Palette 4: Tonal Reds
A gradient from blush through terracotta, garnet, and burgundy to oxblood — the full spectrum of red at varying depths. This is for a confident room: wallpaper in burgundy, cushions in garnet, a throw in terracotta, ceramics in blush. Every surface is a different temperature of the same colour family. The room reads as enveloping and cohesive.
Wallpaper and Art
Our Imperial Bloom in Burgundy is a heritage floral that references the ornamental tradition without feeling dated — deep wine tones with botanical detail that rewards close looking. Abstract Trees in Burgundy and Green takes a more contemporary approach — a panoramic mural of abstracted trees in burgundy and deep green.
Burgundy Wildflower Study is the subtlest option — scattered wildflower illustrations in burgundy on cream that works in bedrooms and living rooms where you want the colour without the intensity.
The Burgundy Horizon series — abstract landscapes in layered wine and earth tones — works as standalone art or as a triptych. The abstraction means the art carries the burgundy colour without any figurative reference, which makes it the right choice for modern rooms where a floral wallpaper would feel incongruous.
Materials
- Timber: Dark walnut and warm oak. Burgundy is one of the few colours that works with dark timber — both are warm-toned and deep, so they coexist rather than compete. Avoid light ash or birch — the contrast is too stark and the burgundy feels disconnected.
- Stone: Warm marble with gold or burgundy veining (Rosso Levanto is the dream stone for this palette). Honed, not polished — the matte finish keeps the room feeling grounded rather than flashy.
- Metals: Brass and antiqued gold. The warm metallic is non-negotiable with burgundy — it provides the light that prevents the depth from feeling heavy.
- Fabrics: Velvet in burgundy for the hero textile — sofa, armchair, or curtains. The sheen of velvet makes burgundy glow. Linen in cream for the balancing textile. Wool in charcoal for a rug that grounds without competing.
Room by Room
- Dining room: The best room for burgundy. Wallpaper on the feature wall, brass chandelier, walnut dining table, velvet chairs. This room is designed for evening — candlelight on burgundy is one of the most atmospheric combinations in interior design.

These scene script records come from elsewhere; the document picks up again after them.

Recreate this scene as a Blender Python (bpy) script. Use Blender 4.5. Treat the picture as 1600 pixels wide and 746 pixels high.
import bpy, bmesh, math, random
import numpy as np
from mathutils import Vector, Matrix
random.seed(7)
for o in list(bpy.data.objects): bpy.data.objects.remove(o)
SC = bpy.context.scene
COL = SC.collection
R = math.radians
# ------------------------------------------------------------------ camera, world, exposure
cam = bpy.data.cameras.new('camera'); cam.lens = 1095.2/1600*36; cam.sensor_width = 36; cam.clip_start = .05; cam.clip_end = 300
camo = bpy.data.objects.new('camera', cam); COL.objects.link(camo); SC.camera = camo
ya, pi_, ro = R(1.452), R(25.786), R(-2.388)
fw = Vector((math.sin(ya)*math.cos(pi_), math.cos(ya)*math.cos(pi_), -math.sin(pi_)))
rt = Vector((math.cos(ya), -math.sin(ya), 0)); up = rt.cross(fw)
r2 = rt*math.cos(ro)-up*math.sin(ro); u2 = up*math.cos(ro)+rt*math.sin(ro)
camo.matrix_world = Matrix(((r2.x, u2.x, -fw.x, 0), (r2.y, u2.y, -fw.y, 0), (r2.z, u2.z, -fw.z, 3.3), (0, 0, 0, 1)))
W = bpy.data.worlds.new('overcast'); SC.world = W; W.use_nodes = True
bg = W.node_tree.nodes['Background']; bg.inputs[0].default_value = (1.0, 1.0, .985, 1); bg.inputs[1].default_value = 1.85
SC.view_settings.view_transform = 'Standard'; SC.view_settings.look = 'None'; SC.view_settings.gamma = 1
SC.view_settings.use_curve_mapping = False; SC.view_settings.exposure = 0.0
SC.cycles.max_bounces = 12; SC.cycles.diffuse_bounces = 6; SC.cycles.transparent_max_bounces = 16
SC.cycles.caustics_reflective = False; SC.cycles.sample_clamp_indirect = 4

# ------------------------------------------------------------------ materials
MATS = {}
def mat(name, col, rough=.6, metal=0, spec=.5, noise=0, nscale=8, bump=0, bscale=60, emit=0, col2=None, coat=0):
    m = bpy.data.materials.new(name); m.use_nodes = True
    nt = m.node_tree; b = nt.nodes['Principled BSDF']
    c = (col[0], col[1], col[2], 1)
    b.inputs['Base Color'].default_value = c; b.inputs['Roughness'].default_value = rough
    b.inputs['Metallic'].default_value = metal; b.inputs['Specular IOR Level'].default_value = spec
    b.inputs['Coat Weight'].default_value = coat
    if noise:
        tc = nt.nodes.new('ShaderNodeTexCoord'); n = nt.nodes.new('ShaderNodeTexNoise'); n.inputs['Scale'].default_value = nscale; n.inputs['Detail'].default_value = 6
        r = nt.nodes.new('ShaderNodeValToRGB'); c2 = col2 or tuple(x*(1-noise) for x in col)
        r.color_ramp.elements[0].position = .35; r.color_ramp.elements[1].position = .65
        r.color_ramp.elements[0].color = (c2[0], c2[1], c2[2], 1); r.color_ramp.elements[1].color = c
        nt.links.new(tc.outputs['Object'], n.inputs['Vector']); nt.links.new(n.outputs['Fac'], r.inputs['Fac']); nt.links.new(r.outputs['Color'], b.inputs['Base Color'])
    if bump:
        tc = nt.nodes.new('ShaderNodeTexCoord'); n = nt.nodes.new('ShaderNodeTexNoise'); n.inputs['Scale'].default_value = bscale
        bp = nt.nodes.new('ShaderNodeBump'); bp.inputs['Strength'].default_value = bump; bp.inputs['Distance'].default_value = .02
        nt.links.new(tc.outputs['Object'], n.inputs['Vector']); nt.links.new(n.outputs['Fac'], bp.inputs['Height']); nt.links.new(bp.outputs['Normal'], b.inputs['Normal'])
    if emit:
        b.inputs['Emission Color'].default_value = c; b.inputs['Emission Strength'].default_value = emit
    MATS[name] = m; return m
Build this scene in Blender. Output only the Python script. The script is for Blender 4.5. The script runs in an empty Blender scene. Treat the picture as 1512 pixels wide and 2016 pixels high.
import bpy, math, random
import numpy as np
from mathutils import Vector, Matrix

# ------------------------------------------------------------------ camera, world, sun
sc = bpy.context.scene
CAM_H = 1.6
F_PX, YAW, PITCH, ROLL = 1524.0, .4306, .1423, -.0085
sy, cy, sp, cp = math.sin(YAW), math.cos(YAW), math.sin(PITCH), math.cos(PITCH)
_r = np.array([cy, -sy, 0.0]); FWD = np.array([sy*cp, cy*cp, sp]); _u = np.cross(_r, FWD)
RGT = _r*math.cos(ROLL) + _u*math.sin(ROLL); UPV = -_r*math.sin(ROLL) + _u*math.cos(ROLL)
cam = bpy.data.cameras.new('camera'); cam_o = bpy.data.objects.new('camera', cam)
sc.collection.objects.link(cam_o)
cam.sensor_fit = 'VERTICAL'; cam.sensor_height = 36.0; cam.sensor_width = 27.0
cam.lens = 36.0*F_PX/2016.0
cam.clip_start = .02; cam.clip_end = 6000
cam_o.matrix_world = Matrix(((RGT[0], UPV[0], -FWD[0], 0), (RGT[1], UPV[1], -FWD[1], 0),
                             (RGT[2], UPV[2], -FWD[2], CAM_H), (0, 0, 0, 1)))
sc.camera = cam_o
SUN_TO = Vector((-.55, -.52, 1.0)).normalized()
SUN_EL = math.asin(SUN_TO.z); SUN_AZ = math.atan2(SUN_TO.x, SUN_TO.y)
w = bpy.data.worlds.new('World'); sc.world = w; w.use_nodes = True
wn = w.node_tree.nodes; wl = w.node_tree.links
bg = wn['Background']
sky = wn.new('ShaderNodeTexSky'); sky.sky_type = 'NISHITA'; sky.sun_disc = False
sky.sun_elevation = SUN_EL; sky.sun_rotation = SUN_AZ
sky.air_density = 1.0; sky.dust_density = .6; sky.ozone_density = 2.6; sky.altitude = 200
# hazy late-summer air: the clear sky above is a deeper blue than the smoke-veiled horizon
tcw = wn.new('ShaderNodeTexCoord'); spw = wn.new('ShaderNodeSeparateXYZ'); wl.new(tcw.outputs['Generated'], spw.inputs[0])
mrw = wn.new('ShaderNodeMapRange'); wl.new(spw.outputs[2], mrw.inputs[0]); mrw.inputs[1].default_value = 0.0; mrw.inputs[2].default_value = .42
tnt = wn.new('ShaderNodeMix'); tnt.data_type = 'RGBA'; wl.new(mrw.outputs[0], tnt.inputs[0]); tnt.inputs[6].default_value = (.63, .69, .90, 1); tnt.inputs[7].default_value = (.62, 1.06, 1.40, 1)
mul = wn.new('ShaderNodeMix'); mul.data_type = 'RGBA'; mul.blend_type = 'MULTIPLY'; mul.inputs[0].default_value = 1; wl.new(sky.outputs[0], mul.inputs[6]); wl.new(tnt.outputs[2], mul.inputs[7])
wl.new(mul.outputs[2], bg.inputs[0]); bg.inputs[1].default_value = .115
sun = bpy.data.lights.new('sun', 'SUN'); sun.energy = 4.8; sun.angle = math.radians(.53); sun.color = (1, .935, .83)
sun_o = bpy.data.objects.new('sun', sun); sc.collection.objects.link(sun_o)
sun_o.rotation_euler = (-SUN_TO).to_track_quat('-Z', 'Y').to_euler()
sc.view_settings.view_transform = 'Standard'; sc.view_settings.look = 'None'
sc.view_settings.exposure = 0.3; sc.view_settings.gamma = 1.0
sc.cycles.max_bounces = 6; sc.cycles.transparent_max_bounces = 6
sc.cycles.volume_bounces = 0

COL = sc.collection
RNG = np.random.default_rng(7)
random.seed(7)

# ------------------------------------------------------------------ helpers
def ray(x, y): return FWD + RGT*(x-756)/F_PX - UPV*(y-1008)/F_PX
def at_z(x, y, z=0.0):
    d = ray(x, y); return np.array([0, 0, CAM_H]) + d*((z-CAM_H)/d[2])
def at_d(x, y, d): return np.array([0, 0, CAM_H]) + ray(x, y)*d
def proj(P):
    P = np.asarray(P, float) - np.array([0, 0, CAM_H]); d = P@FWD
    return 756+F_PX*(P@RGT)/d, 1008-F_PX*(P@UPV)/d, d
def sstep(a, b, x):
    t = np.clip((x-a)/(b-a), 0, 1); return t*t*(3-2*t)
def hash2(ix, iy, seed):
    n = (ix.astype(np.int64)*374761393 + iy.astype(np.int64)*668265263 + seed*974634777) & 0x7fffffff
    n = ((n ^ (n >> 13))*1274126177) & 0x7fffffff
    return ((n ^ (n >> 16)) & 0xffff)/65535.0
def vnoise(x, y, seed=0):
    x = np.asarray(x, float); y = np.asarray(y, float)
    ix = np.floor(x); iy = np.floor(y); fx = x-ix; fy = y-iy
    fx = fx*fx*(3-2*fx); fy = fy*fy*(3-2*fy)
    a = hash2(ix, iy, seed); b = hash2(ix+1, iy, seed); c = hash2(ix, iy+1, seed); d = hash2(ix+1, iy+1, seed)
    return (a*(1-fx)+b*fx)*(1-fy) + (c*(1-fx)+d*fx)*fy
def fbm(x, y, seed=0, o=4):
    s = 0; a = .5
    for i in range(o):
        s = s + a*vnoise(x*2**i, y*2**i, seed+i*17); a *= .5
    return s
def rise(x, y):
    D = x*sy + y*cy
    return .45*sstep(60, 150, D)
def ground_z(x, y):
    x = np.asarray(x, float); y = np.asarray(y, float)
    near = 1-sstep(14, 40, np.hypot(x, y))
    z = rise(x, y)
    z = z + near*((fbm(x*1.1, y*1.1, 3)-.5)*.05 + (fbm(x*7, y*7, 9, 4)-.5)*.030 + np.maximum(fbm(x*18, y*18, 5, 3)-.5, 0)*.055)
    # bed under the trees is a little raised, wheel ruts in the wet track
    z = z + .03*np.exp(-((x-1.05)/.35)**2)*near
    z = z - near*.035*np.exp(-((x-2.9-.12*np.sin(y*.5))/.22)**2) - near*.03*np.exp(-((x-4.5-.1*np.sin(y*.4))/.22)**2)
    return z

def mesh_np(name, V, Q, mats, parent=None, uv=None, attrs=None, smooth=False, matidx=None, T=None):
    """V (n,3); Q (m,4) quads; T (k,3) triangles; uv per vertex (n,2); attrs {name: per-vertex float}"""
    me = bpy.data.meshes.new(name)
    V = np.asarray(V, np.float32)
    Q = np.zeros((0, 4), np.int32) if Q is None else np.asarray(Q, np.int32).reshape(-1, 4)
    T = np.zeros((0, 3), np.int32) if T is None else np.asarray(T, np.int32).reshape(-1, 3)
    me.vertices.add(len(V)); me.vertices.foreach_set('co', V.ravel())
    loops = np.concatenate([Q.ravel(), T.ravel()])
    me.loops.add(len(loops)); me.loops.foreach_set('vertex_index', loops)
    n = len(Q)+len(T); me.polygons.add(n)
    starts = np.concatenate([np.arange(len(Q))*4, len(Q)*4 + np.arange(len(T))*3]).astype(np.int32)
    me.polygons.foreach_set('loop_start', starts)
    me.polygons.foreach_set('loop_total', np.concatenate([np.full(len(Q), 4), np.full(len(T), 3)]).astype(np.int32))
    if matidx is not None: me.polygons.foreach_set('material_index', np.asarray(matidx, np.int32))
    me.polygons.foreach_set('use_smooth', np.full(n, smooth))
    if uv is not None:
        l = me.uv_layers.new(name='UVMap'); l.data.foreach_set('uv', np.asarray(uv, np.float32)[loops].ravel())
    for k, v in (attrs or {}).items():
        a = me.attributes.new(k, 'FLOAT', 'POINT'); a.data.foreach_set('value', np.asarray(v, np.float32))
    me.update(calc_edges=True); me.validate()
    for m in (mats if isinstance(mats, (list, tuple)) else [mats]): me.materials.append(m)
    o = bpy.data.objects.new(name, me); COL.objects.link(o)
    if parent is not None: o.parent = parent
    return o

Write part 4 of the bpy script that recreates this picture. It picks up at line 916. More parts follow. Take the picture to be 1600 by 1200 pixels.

- Bedroom: Burgundy wallpaper behind the bed creates a cocoon effect. Pair with cream and blush bedding to prevent the room from feeling heavy. Brass bedside lamps provide warm light that brings out the red undertone.
- Living room: Burgundy as accent — a velvet armchair, a pair of cushions, a triptych of Burgundy Horizon art prints. The living room usually needs energy during the day, so reserve the full burgundy treatment for rooms you use primarily in the evening.
- Entry: A burgundy feature wall with a gold-framed round mirror makes a statement of confidence from the moment someone walks through your door.
Designer Tips
- Order the $4.99 sample (48cm x 40cm). Burgundy on screen looks lighter and more red than it reads in person. The sample shows you the true depth — hold it against your wall under lamplight, not daylight, since burgundy rooms are typically experienced in the evening.
- Never pair with cool grey. Grey drains the warmth out of burgundy and the result feels corporate. Use warm whites, cream, and stone instead.
- Light the room from below, not above. Table lamps, floor lamps, and sconces create the kind of warm, directional light that makes burgundy glow. Overhead downlights flatten the colour and make it look brown.